Moelis & Company, the independent US investment bank, is working with Goldman Sachs on a potential initial public offering.

Moelis has enjoyed profitable growth in recent years, advising on a series of high-profile deals including the $23bn takeover of ketchup maker Heinz by Warren Buffett’s Berkshire Hathaway and SABMiller’s $11bn bid for Foster’s, the Australian drinks group. The bank also advised a group of Co-operative Bank bondholders on a restructuring plan for the lender that handed control to its investors.

Moelis is also working with law firm Skadden, Arps, Slate, Meagher & Flom on the IPO, which is still at an early stage.

Senior partners are understood to be keen to see Moelis listed.

The bank’s listed peers in the boutique investment-banking business have had a strong year, particularly Evercore, whose shares are up by 80 per cent over the past 12 months.

However, Ken Moelis, chief executive, has previously been openly opposed to the idea of an IPO for the bank he set up in 2007.

In late 2011 he said that an initial public offering was not in his plans for the future.

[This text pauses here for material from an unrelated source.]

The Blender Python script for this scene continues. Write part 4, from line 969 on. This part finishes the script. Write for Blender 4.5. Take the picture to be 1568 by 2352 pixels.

Moelis has overcome a dull market for mergers and acquisitions in recent years, taking a growing share of the market from established rivals. This year the bank, which does not disclose revenues or earnings numbers, provided staff and investors with $35m in its first ever cash distribution.

A revival in the number of companies choosing to launch deals in Europe and the US is expected to accelerate in 2014.